Ainda segundo a publicação, o perfil desses grupos teria mudado à medida que se expandiam. Inicialmente eles eram formados “por policiais civis e militares, bombeiros e agentes penitenciários, além de alguns moradores (...). Atualmente, policiais, quando aparecem, estão assessorando a prática criminosa. O combate e, consequentemente, a prisão de antigos chefes levou as quadrilhas a deixarem a chefia desses grupos com civis e, em alguns casos, até traficantes. (...) ‘A característica deles de ex-agentes públicos já foi afastada. Eles [os milicianos] estão trazendo os soldados do tráfico para o seu lado e, consequentemente, você tem uma ação da milícia muito mais violenta porque, hoje, estamos falando de milícia e tráfico, tudo igual’, explica a promotora Carmem Eliza Bastos”.

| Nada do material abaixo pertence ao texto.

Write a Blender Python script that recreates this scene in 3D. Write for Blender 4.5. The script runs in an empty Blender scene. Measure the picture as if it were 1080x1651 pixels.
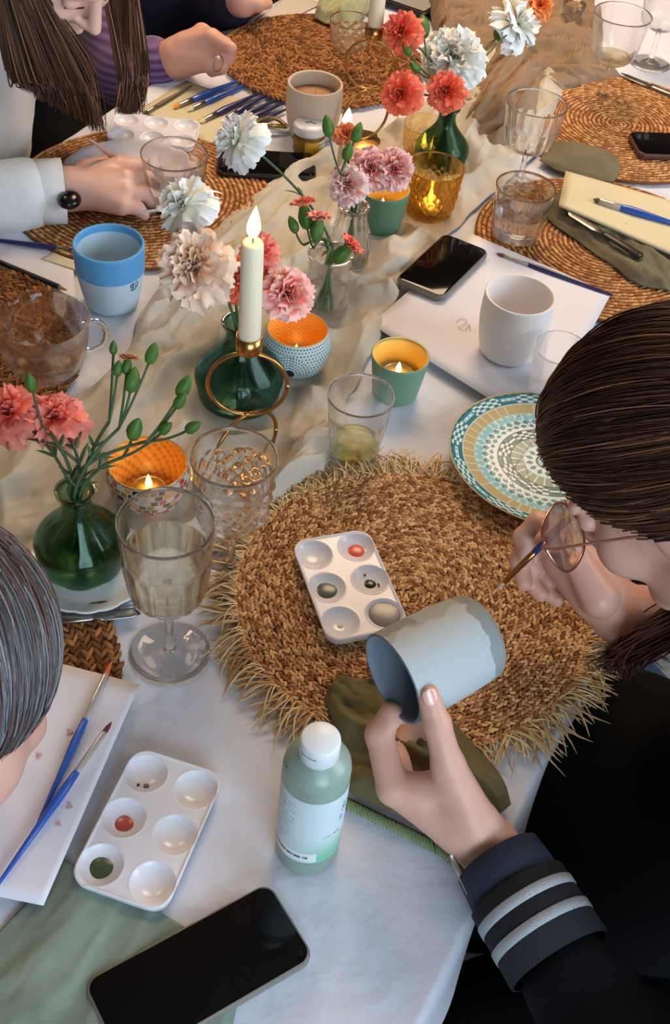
import bpy, math, random
import numpy as np
from mathutils import Vector, Matrix, noise

# ------------------------------------------------------------------ camera, light, exposure
TZ = 0.75                       # height of the table top
CAM_H = 0.92                    # camera height above the table top
TH, RO, FPX = math.radians(45.69), math.radians(6.749), 1872.3
F_ = np.array([0, math.cos(TH), -math.sin(TH)])
_r = np.array([1.0, 0, 0]); _u = np.array([0, math.sin(TH), math.cos(TH)])
R_ = math.cos(RO)*_r + math.sin(RO)*_u
U_ = -math.sin(RO)*_r + math.cos(RO)*_u
CAM = np.array([0, 0, TZ+CAM_H])
SC = bpy.context.scene
COL = SC.collection
cd = bpy.data.cameras.new('camera'); cam = bpy.data.objects.new('camera', cd); COL.objects.link(cam)
cd.sensor_fit = 'VERTICAL'; cd.sensor_height = 24.0; cd.lens = 24.0*FPX/1651.0
cd.clip_start = 0.02; cd.clip_end = 60
cam.matrix_world = Matrix(((R_[0], U_[0], -F_[0], CAM[0]), (R_[1], U_[1], -F_[1], CAM[1]), (R_[2], U_[2], -F_[2], CAM[2]), (0, 0, 0, 1)))
cd.dof.use_dof = False
SC.camera = cam
w = bpy.data.worlds.new('world'); SC.world = w; w.use_nodes = True
w.node_tree.nodes['Background'].inputs[0].default_value = (0.62, 0.74, 1.0, 1)
w.node_tree.nodes['Background'].inputs[1].default_value = 0.55
SC.view_settings.view_transform = 'Standard'; SC.view_settings.look = 'None'
SC.view_settings.exposure = 0.15; SC.view_settings.gamma = 1.0; SC.view_settings.use_curve_mapping = False
SC.cycles.max_bounces = 14; SC.cycles.transmission_bounces = 12; SC.cycles.transparent_max_bounces = 16
SC.cycles.diffuse_bounces = 3; SC.cycles.glossy_bounces = 5; SC.cycles.sample_clamp_indirect = 4.0

def area(name, loc, target, sx, sy, power, color):
    l = bpy.data.lights.new(name, 'AREA'); l.shape = 'RECTANGLE'; l.size = sx; l.size_y = sy
    l.energy = power; l.color = color
    o = bpy.data.objects.new(name, l); COL.objects.link(o); o.location = loc
    o.rotation_euler = (Vector(target)-Vector(loc)).to_track_quat('-Z', 'Y').to_euler()
    return o
# daylight through the windows behind the viewer, warm ceiling lamp over the far end of the table
area('window_daylight_back', (1.0, -1.93, 1.75), (0.4, 1.2, 0.7), 1.7, 1.5, 72, (0.66, 0.83, 1.0))
area('window_daylight_right', (2.43, 0.6, 1.75), (0.0, 1.0, 0.75), 1.5, 1.5, 48, (0.78, 0.89, 1.0))
area('ceiling_lamp_light', (0.2, 2.7, 2.5), (0.1, 2.2, 0.75), 0.9, 0.9, 38, (1.0, 0.70, 0.45))
area('ceiling_lamp_light_far', (-1.2, 2.4, 2.5), (0.0, 1.8, 0.75), 0.6, 0.6, 10, (1.0, 0.76, 0.55))

# ------------------------------------------------------------------ helpers
def W(px, py, z=0.0):
    """point at height z above the table top on the sight line of a photograph pixel"""
    d = F_*FPX + R_*(px-540) - U_*(py-825.5)
    t = (z-CAM_H)/d[2]
    p = CAM+t*d
    return np.array([p[0], p[1], TZ+z])
def DP(px, py, depth):
    d = F_ + R_*(px-540)/FPX - U_*(py-825.5)/FPX
    return CAM + d*depth
def depth_of(p): return float((np.array(p)-CAM) @ F_)
def lin(c):
    r = []
    for v in c[:3]:
        v = v/255.0
        r.append(v/12.92 if v <= 0.04045 else ((v+0.055)/1.055)**2.4)
    return tuple(r)
_M = {}
def mat(name, rgb=None, rough=0.5, metal=0.0, spec=0.5, emit=0.0, ecol=None, trans=0.0, ior=1.45, sss=0.0, bump=0.0, bscale=200.0,
        var=0.0, vscale=20.0, var2=None, attr=None, sheen=0.0, coat=0.0, wave=None, alpha=1.0, stretch=None, bdist=0.002):
    if name in _M: return _M[name]
    m = bpy.data.materials.new(name); m.use_nodes = True
    nt = m.node_tree; N = nt.nodes; L = nt.links
    b = N['Principled BSDF']
    c = lin(rgb) if rgb is not None else (0.5, 0.5, 0.5)
    b.inputs['Base Color'].default_value = (*c, 1)
    b.inputs['Roughness'].default_value = rough; b.inputs['Metallic'].default_value = metal
    b.inputs['Specular IOR Level'].default_value = spec; b.inputs['IOR'].default_value = ior
    b.inputs['Transmission Weight'].default_value = trans
    if sss: b.inputs['Subsurface Weight'].default_value = sss; b.inputs['Subsurface Radius'].default_value = (0.012, 0.006, 0.003) ; b.inputs['Subsurface Scale'].default_value = 0.6
    if sheen: b.inputs['Sheen Weight'].default_value = sheen
    if coat: b.inputs['Coat Weight'].default_value = coat; b.inputs['Coat Roughness'].default_value = 0.08
    if emit: b.inputs['Emission Strength'].default_value = emit; b.inputs['Emission Color'].default_value = (*lin(ecol or rgb), 1)
    tc = N.new('ShaderNodeTexCoord'); src = tc.outputs['Object']
    if stretch:
        mp = N.new('ShaderNodeMapping'); mp.inputs['Scale'].default_value = stretch; L.new(src, mp.inputs[0]); src = mp.outputs[0]
    base = None
    if attr:
        a = N.new('ShaderNodeAttribute'); a.attribute_name = attr; base = a.outputs['Color']
    if var:
        n = N.new('ShaderNodeTexNoise'); n.inputs['Scale'].default_value = vscale; n.inputs['Detail'].default_value = 6
        L.new(src, n.inputs['Vector'])
        mr = N.new('ShaderNodeMapRange'); mr.inputs[1].default_value = 0.35; mr.inputs[2].default_value = 0.65
        L.new(n.outputs['Fac'], mr.inputs[0])
        mx = N.new('ShaderNodeMix'); mx.data_type = 'RGBA'; mx.inputs[7].default_value = (*(lin(var2) if var2 else tuple(k*(1-var) for k in c)), 1)
        if base: L.new(base, mx.inputs[6])
        else: mx.inputs[6].default_value = (*c, 1)
        mul = N.new('ShaderNodeMath'); mul.operation = 'MULTIPLY'; mul.inputs[1].default_value = var if var2 else 1.0
        L.new(mr.outputs[0], mul.inputs[0]); L.new(mul.outputs[0], mx.inputs[0])
        base = mx.outputs[2]
    if base: L.new(base, b.inputs['Base Color'])
    if bump:
        n = N.new('ShaderNodeTexNoise'); n.inputs['Scale'].default_value = bscale; n.inputs['Detail'].default_value = 4
        L.new(src, n.inputs['Vector']); h = n.outputs['Fac']
        if wave:
            for ax in 'XY':
                wv = N.new('ShaderNodeTexWave'); wv.inputs['Scale'].default_value = wave; wv.bands_direction = ax; wv.inputs['Distortion'].default_value = 1.5
                L.new(src, wv.inputs['Vector'])
                ad = N.new('ShaderNodeMath'); ad.operation = 'MULTIPLY_ADD'; ad.inputs[1].default_value = 0.35
                L.new(wv.outputs['Fac'], ad.inputs[0]); L.new(h, ad.inputs[2]); h = ad.outputs[0]
        bp = N.new('ShaderNodeBump'); bp.inputs['Strength'].default_value = bump; bp.inputs['Distance'].default_value = bdist
        L.new(h, bp.inputs['Height']); L.new(bp.outputs[0], b.inputs['Normal'])
    _M[name] = m
    return m
def glass(name, rgb=(255, 255, 255), rough=0.0, ior=1.45, see=0.5):
    """glass: refracting glass mixed with a clear pass-through so that it also lets light reach the table"""
    if name in _M: return _M[name]
    m = bpy.data.materials.new(name); m.use_nodes = True
    nt = m.node_tree; N = nt.nodes; L = nt.links; N.remove(N['Principled BSDF'])
    g = N.new('ShaderNodeBsdfGlass'); g.inputs['Color'].default_value = (*lin(rgb), 1); g.inputs['IOR'].default_value = ior; g.inputs['Roughness'].default_value = rough
    t = N.new('ShaderNodeBsdfTransparent'); t.inputs['Color'].default_value = (*lin(rgb), 1)
    x = N.new('ShaderNodeMixShader'); x.inputs[0].default_value = 1-see
    L.new(t.outputs[0], x.inputs[1]); L.new(g.outputs[0], x.inputs[2]); L.new(x.outputs[0], N['Material Output'].inputs[0])
    _M[name] = m
    return m

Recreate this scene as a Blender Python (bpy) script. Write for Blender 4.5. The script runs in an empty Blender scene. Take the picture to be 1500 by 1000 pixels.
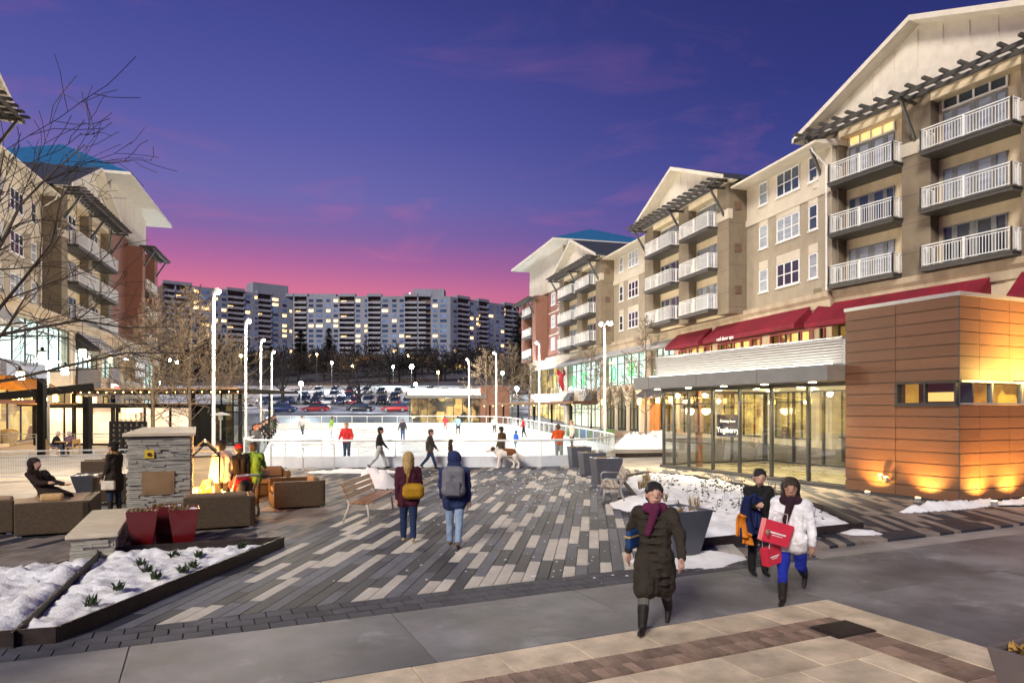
import bpy, bmesh, math, random
from math import sin, cos, pi, radians, atan2, sqrt, hypot
from mathutils import Vector, Matrix, Euler, noise

R = random.Random(7)
scn = bpy.context.scene
COL = scn.collection

# ------------------------------------------------------------------ camera
HC = 2.48                      # eye height above the plaza
cam_d = bpy.data.cameras.new("camera")
cam_d.lens = 24.0; cam_d.sensor_width = 36.0
cam_d.shift_y = 0.0667         # level camera, rising front (verticals stay upright)
cam_d.clip_start = 0.1; cam_d.clip_end = 3000
cam = bpy.data.objects.new("camera", cam_d); COL.objects.link(cam)
cam.location = (0, 0, HC); cam.rotation_euler = (radians(90), 0, 0)
scn.camera = cam

# ------------------------------------------------------------------ render settings
scn.render.engine = 'CYCLES'
scn.cycles.use_denoising = True
try: scn.cycles.denoiser = 'OPENIMAGEDENOISE'
except Exception: pass
scn.cycles.max_bounces = 8; scn.cycles.transparent_max_bounces = 12
scn.cycles.diffuse_bounces = 3; scn.cycles.glossy_bounces = 3; scn.cycles.transmission_bounces = 4
scn.cycles.sample_clamp_indirect = 6.0
scn.cycles.caustics_reflective = False; scn.cycles.caustics_refractive = False
vs = scn.view_settings
vs.view_transform = 'Standard'; vs.look = 'None'; vs.gamma = 1.0; vs.use_curve_mapping = False
vs.exposure = 0.18

def lin(c):
    c /= 255.0
    return c/12.92 if c <= 0.04045 else ((c+0.055)/1.055)**2.4
def C(r, g, b): return (lin(r), lin(g), lin(b), 1.0)

# ------------------------------------------------------------------ world: dusk sky
SUN_EL, SUN_ROT = radians(34), radians(205)
w = bpy.data.worlds.new("World"); scn.world = w; w.use_nodes = True
nt = w.node_tree; nt.nodes.clear()
def N(t, **kw):
    n = nt.nodes.new(t)
    for k, v in kw.items(): setattr(n, k, v)
    return n
L = nt.links.new
tc = N('ShaderNodeTexCoord'); sep = N('ShaderNodeSeparateXYZ'); L(tc.outputs['Generated'], sep.inputs[0])
def ramp(stops):
    n = N('ShaderNodeValToRGB'); e = n.color_ramp.elements
    while len(e) > 1: e.remove(e[-1])
    e[0].position = stops[0][0]; e[0].color = stops[0][1]
    for p, c in stops[1:]:
        x = e.new(p); x.color = c
    return n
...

Como estamos vendo, o que está colocado para o próximo período é a volta, de maneira mais organizada, dessa política de extermínio da população trabalhadora, dos movimentos sociais e sindical. O assassinato “misterioso” de uma vereadora que fazia críticas abertas contra a ação criminosa da Polícia e do Exército nos coloca a importante tarefa de organizar a classe operária contra essa investida da burguesia. Diante de todo o exposto, para nós está claro que o assassinato tem ligações diretas com a Intervenção Militar. Não descartamos a possibilidade de essa ter sido uma ação orquestrada entre o Exército e a Polícia Militar – uma tentativa de calar uma voz, que iria investigar e denunciar as atrocidades cometidas pelos militares. Tal execução explica bem o pedido feito pelos generais de garantias para que não haja outra “comissão da verdade”, pois as práticas serão exatamente as mesmas. Elas já começaram.

A esquerda deve se unificar nessa luta pontual, tirar um plano de denúncias, protestos e unificação nas ruas. É preciso organizar a ação direta das massas contra a ação da direita fascista.